いや、すごかった。タイトルと富士見ミステリー文庫の表紙を見て、んー、読むの後でいいかな……と控えていたのだが、これはその後の、直木賞作家桜庭一樹の原型だなあと納得しました。最初こそ、一般的な中学生の日常が描かれていくけれど、後半はすごかった。作者はあとがきでこの物語はあるときに降ってきたというように語っているのだが、こういうのが、降ってくるだけの土壌が、きちんと桜庭さんにはあったんだろうなあ、と思う。美しくて醜悪なもの、臭くて汚れないもの、そんな価値観では量れないもの。そんなものが世界には満ち溢れている、その世界を味あわないでなんとする、という読後感でした。よいものを読みました。おすすめです。つか、これを富士見ミステリー文庫で出した当時、よく見つけたよ!すごいよ!見つけた人。富士見ミステリー文庫もよく出した。
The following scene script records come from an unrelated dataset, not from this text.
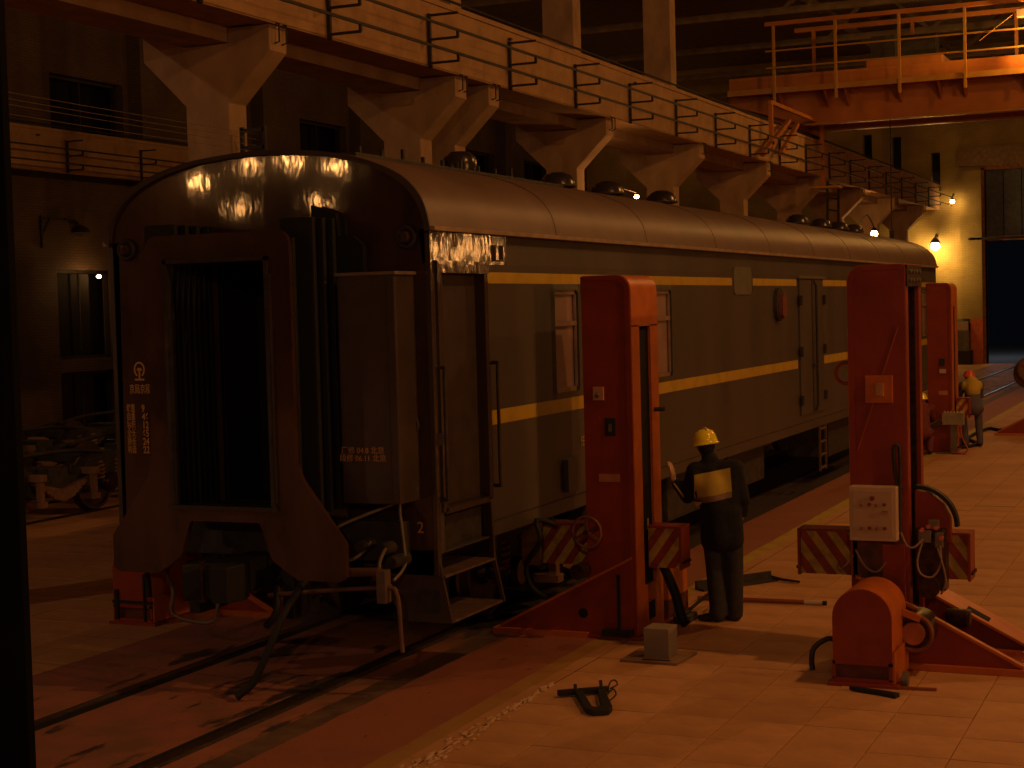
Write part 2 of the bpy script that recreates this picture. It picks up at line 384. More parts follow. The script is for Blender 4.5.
# pilasters on the left wall
for k in range(8):
    y = 20.2 + 6.3 * (k - 1)
    tag(MB().box(X0, X0 + .45, y - .35, y + .35, 0, ZC).build(f'trim_{k+1}', BRICKL), kind='structure')
wall_x('wall_right', X1, .6, [], WALLM)
wall_y('wall_back', Y0, -.6, [], mat('dark_back_wall', (.02, .017, .015), .9))
SLITS = [(-6.3, -5.9, 8.3, 10.2), (-4.6, -4.2, 7.7, 9.4), (-7.6, -7.2, 8.6, 10.4)]
wf_ = wall_y('wall_far', Y1, .6, [(-2.3, 2.3, 0, 8.5)] + SLITS, BRICKF)
for s_ in SLITS: quick('pane', bpy.data.materials['dark_night_pane'], wf_, s_[0], s_[1], Y1 + .4, Y1 + .45, s_[2], s_[3])
tag(MB().box(X0 - .6, X1 + .6, Y0 - .6, Y1 + .6, ZC, ZC + .3).build('ceiling', STEEL), kind='structure')
# far door: frame, transom of dull glass, beam over it
d1 = MB().box(-2.42, -2.3, Y1 - .12, Y1 + .5, 0, 8.6).box(2.3, 2.42, Y1 - .12, Y1 + .5, 0, 8.6).box(-2.42, 2.42, Y1 - .12, Y1 + .5, 8.5, 8.7).box(-2.3, 2.3, Y1 + .1, Y1 + .35, 5.4, 5.6)
dr = tag(d1.build('door_1', mat('rusty_door_frame', (.28, .12, .06), .6, var=.4, scale=6)), kind='structure')
for k in range(6):
    xx = -2.3 + 4.6 * k / 6; quick('transom_pane', mat('dusty_blue_pane', (.10, .11, .13), .5) if k == 0 else bpy.data.materials['dusty_blue_pane'], dr, xx + .02, xx + 4.6 / 6 - .02, Y1 + .2, Y1 + .24, 5.6, 8.5)
quick('door_bar', DKCON, dr, -3.0, 2.4, Y1 - .25, Y1 - .15, 5.45, 5.55)
pj_ = MB().box(-3.35, -2.42, Y1 - .25, Y1, 2.0, 8.5).build('trim_9', BRICKF); tag(pj_, kind='structure')
tag(MB().box(-2.95, -2.42, Y1 - .27, Y1, 0, 2.0).build('trim_10', JAMB), kind='structure')
tag(MB().box(-3.4, 3.4, Y1 - .3, Y1, 8.7, 9.5).build('trim_11', mat('lintel_concrete', (.30, .2, .12), .9)), kind='structure')
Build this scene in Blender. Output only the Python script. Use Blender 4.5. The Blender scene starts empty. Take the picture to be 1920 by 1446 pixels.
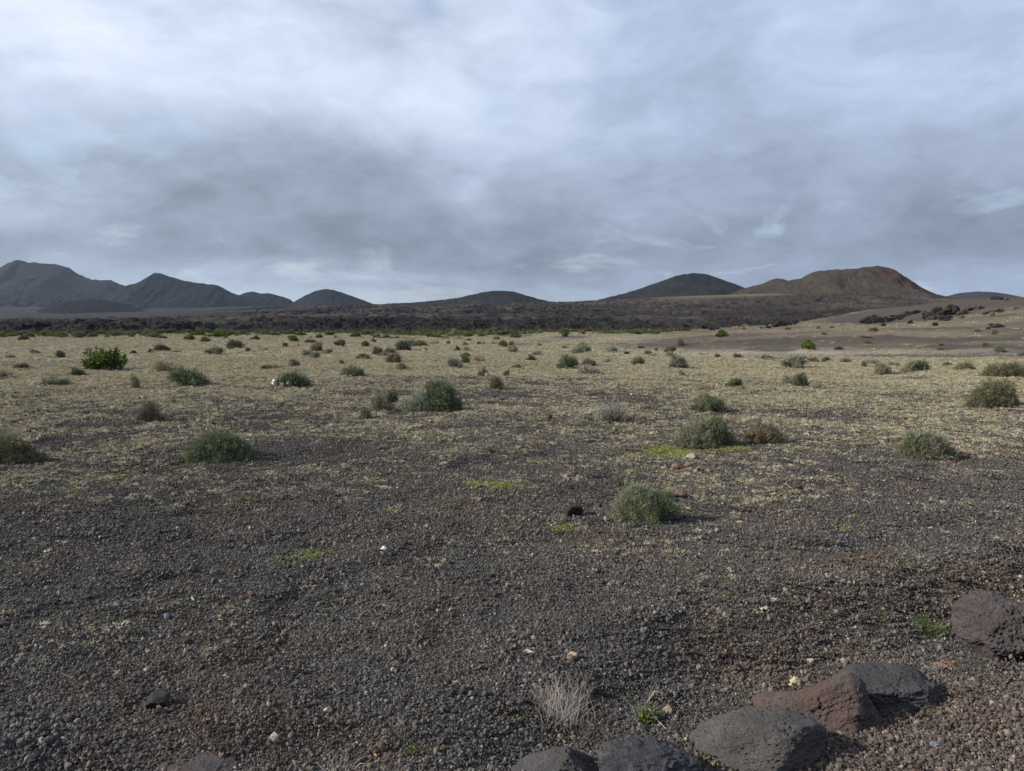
import bpy, math
import numpy as np
from mathutils import Vector

S = bpy.context.scene
R = math.radians
rng = np.random.default_rng(7)

# ------------------------------------------------------------------ camera
F = 1380.0                       # focal length in pixels of the 1920 px wide photograph
HZ = 604.0                       # row of the horizon in it
EYE = 1.9
PITCH = math.atan((723.0 - HZ) / F)
cam_d = bpy.data.cameras.new('camera')
cam = bpy.data.objects.new('camera', cam_d)
S.collection.objects.link(cam)
cam.location = (0, 0, EYE)
cam.rotation_euler = (math.pi / 2 - PITCH, 0, 0)
cam_d.sensor_width = 36.0
cam_d.lens = 36.0 * F / 1920.0
cam_d.clip_start = 0.05
cam_d.clip_end = 40000
S.camera = cam

# ------------------------------------------------------------------ light
SUN_EL, SUN_AZ = 29.0, 259.0     # azimuth clockwise from +Y (view direction): from the left, slightly behind
sd = bpy.data.lights.new('sun', 'SUN')
sun = bpy.data.objects.new('sun', sd)
S.collection.objects.link(sun)
sd.energy = 5.0
sd.angle = R(1.3)
sd.color = (1.0, 0.93, 0.82)
_dir = Vector((math.sin(R(SUN_AZ)) * math.cos(R(SUN_EL)), math.cos(R(SUN_AZ)) * math.cos(R(SUN_EL)), math.sin(R(SUN_EL))))
sun.rotation_euler = _dir.to_track_quat('Z', 'Y').to_euler()
S.view_settings.view_transform = 'Standard'
S.view_settings.look = 'None'
S.view_settings.exposure = 0.55
S.view_settings.gamma = 1.0
S.render.engine = 'CYCLES'
S.cycles.max_bounces = 5
S.cycles.diffuse_bounces = 3
S.cycles.transparent_max_bounces = 4
S.cycles.volume_bounces = 0
S.cycles.use_denoising = True


# ------------------------------------------------------------------ node helper
class NT:
    def __init__(s, tree):
        s.t = tree
        tree.nodes.clear()

    def n(s, kind, **kw):
        nd = s.t.nodes.new(kind)
        ins = kw.pop('ins', {})
        for k, v in kw.items():
            setattr(nd, k, v)
        for k, v in ins.items():
            s.set(nd.inputs[k], v)
        return nd

    def set(s, sock, v):
        if isinstance(v, bpy.types.NodeSocket):
            s.t.links.new(v, sock)
        elif v is not None:
            try:
                sock.default_value = v
            except Exception:
                sock.default_value = (*v, 1.0) if len(v) == 3 else v

    def m(s, op, a, b=None, c=None, clamp=False):
        nd = s.t.nodes.new('ShaderNodeMath')
        nd.operation = op
        nd.use_clamp = clamp
        for i, v in enumerate((a, b, c)):
            if v is not None:
                s.set(nd.inputs[i], v)
        return nd.outputs[0]

    def v(s, op, a, b=None):
        nd = s.t.nodes.new('ShaderNodeVectorMath')
        nd.operation = op
        s.set(nd.inputs[0], a)
        if b is not None:
            s.set(nd.inputs[1], b)
        return nd.outputs[0]

    def mix(s, f, a, b, blend='MIX'):
        nd = s.t.nodes.new('ShaderNodeMix')
        nd.data_type = 'RGBA'
        nd.blend_type = blend
        s.set(nd.inputs[0], f)
        s.set(nd.inputs[6], (*a, 1) if isinstance(a, tuple) and len(a) == 3 else a)
        s.set(nd.inputs[7], (*b, 1) if isinstance(b, tuple) and len(b) == 3 else b)
        return nd.outputs[2]

    def noise(s, vec, scale, detail=4, rough=0.55, dist=0.0):
        nd = s.t.nodes.new('ShaderNodeTexNoise')
        s.set(nd.inputs['Vector'], vec)
        nd.inputs['Scale'].default_value = scale
        nd.inputs['Detail'].default_value = detail
        nd.inputs['Roughness'].default_value = rough
        nd.inputs['Distortion'].default_value = dist
        return nd.outputs['Fac']

    def vor(s, vec, scale, feature='F1', out='Distance', rnd=1.0):
        nd = s.t.nodes.new('ShaderNodeTexVoronoi')
        nd.feature = feature
        s.set(nd.inputs['Vector'], vec)
        nd.inputs['Scale'].default_value = scale
        nd.inputs['Randomness'].default_value = rnd
        return nd.outputs[out]

    def ramp(s, fac, stops, interp='LINEAR'):
        nd = s.t.nodes.new('ShaderNodeValToRGB')
        cr = nd.color_ramp
        cr.interpolation = interp
        while len(cr.elements) < len(stops):
            cr.elements.new(0.5)
        for e, (p, c) in zip(cr.elements, stops):
            e.position = p
            e.color = (*c, 1) if not isinstance(c, (int, float)) else (c, c, c, 1)
        s.set(nd.inputs[0], fac)
        return nd.outputs[0]

    def mr(s, v, a, b, c=0.0, d=1.0, smooth=False):
        nd = s.t.nodes.new('ShaderNodeMapRange')
        nd.interpolation_type = 'SMOOTHSTEP' if smooth else 'LINEAR'
        s.set(nd.inputs[0], v)
        for i, x in enumerate((a, b, c, d)):
            s.set(nd.inputs[i + 1], x)
        return nd.outputs[0]


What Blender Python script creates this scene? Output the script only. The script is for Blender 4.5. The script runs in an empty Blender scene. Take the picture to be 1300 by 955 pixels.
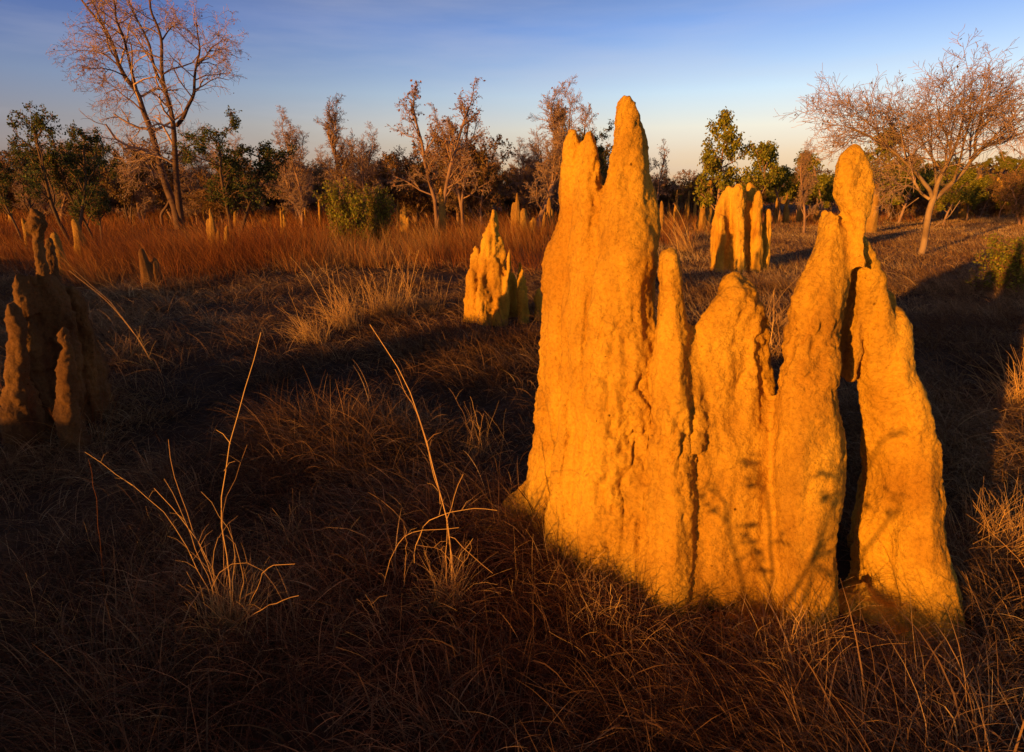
import bpy, math, random
import numpy as np
from mathutils import Vector

random.seed(11)
RNG = np.random.default_rng(11)
scene = bpy.context.scene
COL = scene.collection

# ------------------------------------------------------------------ camera model
W, H = 1300.0, 955.0
CX, CY, F = 650.0, 432.0, 720.0
PITCH = math.radians(14.26)
CAM_H = 1.6
cp, sp = math.cos(PITCH), math.sin(PITCH)

def ray(u, v):
    x = (u-CX)/F; y = -(v-CY)/F
    return x, cp + y*sp, -sp + y*cp

def depth(Y):
    """depths were first read off with a longer lens; keep each thing on the same ground line"""
    vv = CY - 867*math.tan(math.radians(11.9)-math.atan(CAM_H/Y))
    y = -(vv-CY)/F
    return CAM_H*(cp+y*sp)/(sp-y*cp)

def at(u, v, Y):
    Y = depth(Y)
    x, dy, dz = ray(u, v); t = Y/dy
    return Vector((x*t, Y, CAM_H + dz*t))

def on_ground(u, v):
    x, dy, dz = ray(u, v); t = -CAM_H/dz
    return Vector((x*t, dy*t, 0.0))

def project(X, Y, Z):
    dz = Z-CAM_H
    fz = Y*cp - dz*sp; uy = Y*sp + dz*cp
    fz = np.where(np.abs(fz) < 1e-4, 1e-4, fz)
    return CX + F*X/fz, CY - F*uy/fz, fz

# ------------------------------------------------------------------ sun
SUN_AZ = math.radians(44.3)      # the way the light travels, clockwise from +Y
SUN_EL = math.radians(5.0)
SX, SY = math.sin(SUN_AZ), math.cos(SUN_AZ)

# ------------------------------------------------------------------ noise (vectorised)
def _hash(ix, iy, iz, s):
    h = (ix.astype(np.int64)*374761393 + iy.astype(np.int64)*668265263 + iz.astype(np.int64)*2147483647 + s*1274126177)
    h = (h ^ (h >> 13))*1274126177
    h = (h ^ (h >> 16)) & 0xffffffff
    h = (h*2246822519) & 0xffffffff
    h = (h ^ (h >> 15)) & 0xffffff
    return h/float(0xffffff)

def vnoise(P, s=0):
    I = np.floor(P); f = P-I; f = f*f*(3-2*f)
    x, y, z = I[:, 0], I[:, 1], I[:, 2]
    r = np.zeros(len(P))
    for dx in (0, 1):
        for dy in (0, 1):
            for dz in (0, 1):
                w = (f[:, 0] if dx else 1-f[:, 0])*(f[:, 1] if dy else 1-f[:, 1])*(f[:, 2] if dz else 1-f[:, 2])
                r += w*_hash(x+dx, y+dy, z+dz, s)
    return r*2-1

def fbm(P, oct=4, s=0):
    r = np.zeros(len(P)); a = 0.5; Q = P.copy()
    for i in range(oct):
        r += a*vnoise(Q, s+i*7); Q = Q*2.03+11.3; a *= .5
    return r

def worley(P, s=0):
    I = np.floor(P); best = np.full(len(P), 9.0)
    for dx in (-1, 0, 1):
        for dy in (-1, 0, 1):
            for dz in (-1, 0, 1):
                c = I+np.array((dx, dy, dz))
                q = c+np.stack([_hash(c[:, 0], c[:, 1], c[:, 2], s+k) for k in (1, 2, 3)], 1)
                best = np.minimum(best, np.sqrt(((P-q)**2).sum(1)))
    return best

def sstep(a, b, x):
    t = np.clip((x-a)/(b-a), 0, 1); return t*t*(3-2*t)

# ------------------------------------------------------------------ ground height
TE = math.tan(SUN_EL)
LATS = [-60, -14, -9, -6.5, -5, -3.6, -2.6, -2.0, 0.15, 0.5, 1.5, 60]
ENDS = [3.6, 3.6, 3.2, 2.5, 2.5, 2.4, 2.15, 1.7, 1.65, 4.2, 8.0, 8.0]
def gz(x, y):
    x = np.atleast_1d(np.asarray(x, float)); y = np.atleast_1d(np.asarray(y, float))
    P = np.stack([x, y, np.zeros_like(x)], 1)
    d = np.hypot(x, y)
    near = np.exp(-d/60)
    z = near*(0.05*fbm(P*.5, 3, 3) + .07*np.exp(-d/9)*(np.abs(vnoise(P*2.1, 41))-.25) + .012*fbm(P*3.1, 3, 5))
    al = x*SX + y*SY; la = x*SY - y*SX
    crest = (np.interp(la, LATS, ENDS)+6.5)*TE + .05*vnoise(np.stack([la*1.3, la*0, la*0], 1), 9) + .03*vnoise(np.stack([la*5, al*2, la*0], 1), 10)
    z = z + crest*sstep(-3.2, -6.5, al)*sstep(-400, -60, al)  # unseen bank behind the camera, added to shade the foreground
    # rising wooded slope away to the right, low ridges on the horizon
    z = z + 17*sstep(95, 260, x)*sstep(60, 240, y)*np.clip(1-(d-300)/900, 0, 1)
    z = z + 15*sstep(500, 1100, d)*(0.75+.6*vnoise(P*.0035, 21))*sstep(-200, 200, y)
    return z

def gz1(x, y): return float(gz(x, y)[0])

# ------------------------------------------------------------------ mesh helpers
def mesh_from(name, V, Q, mats, smooth=False, attr=None, matidx=None):
    V = np.asarray(V, np.float32); Q = np.asarray(Q, np.int32)
    me = bpy.data.meshes.new(name)
    me.vertices.add(len(V)); me.vertices.foreach_set('co', V.ravel())
    k = Q.shape[1]
    me.loops.add(Q.size); me.loops.foreach_set('vertex_index', Q.ravel())
    me.polygons.add(len(Q))
    me.polygons.foreach_set('loop_start', np.arange(0, Q.size, k, dtype=np.int32))
    me.polygons.foreach_set('loop_total', np.full(len(Q), k, np.int32))
    for m in mats: me.materials.append(m)
    if matidx is not None: me.polygons.foreach_set('material_index', np.asarray(matidx, np.int32))
    me.update(calc_edges=True)
    if attr is not None:
        a = me.attributes.new('rnd', 'FLOAT', 'POINT'); a.data.foreach_set('value', np.asarray(attr, np.float32))
    me.polygons.foreach_set('use_smooth', np.full(len(Q), smooth))
    return me

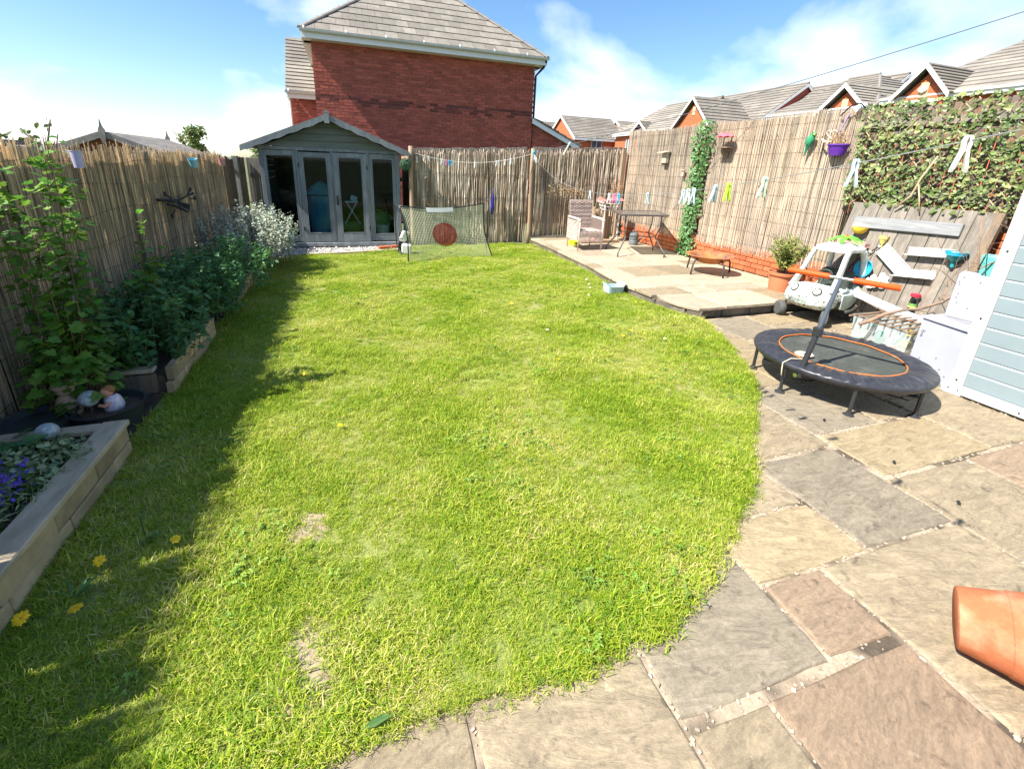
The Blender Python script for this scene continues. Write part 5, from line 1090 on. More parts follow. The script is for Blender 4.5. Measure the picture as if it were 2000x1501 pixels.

感服する。 -
なんとも言えない読後の感覚。
救われないような、救われるような。
読み始めてすぐに、物語にグイっと引っ張り込まれて、そのまま、終わりまであっという間に連れて行かれたという感じでした。
難しい本など、自分が読んで、進んでいくのですが、
この本は、勝手に読んでしまっているという本なのに、受動的な感覚でいるというそれくらい魅力的な本です。
読んでいて、色んな事を考えたし、ずしんときて、すごく良い本でした。
本当に好きって絶望だし、殴り終わるのを待つか、死ぬ運命を受け入れる、という藻屑がリアルすぎて、悲しいけれど、心がぎゅーとなりました。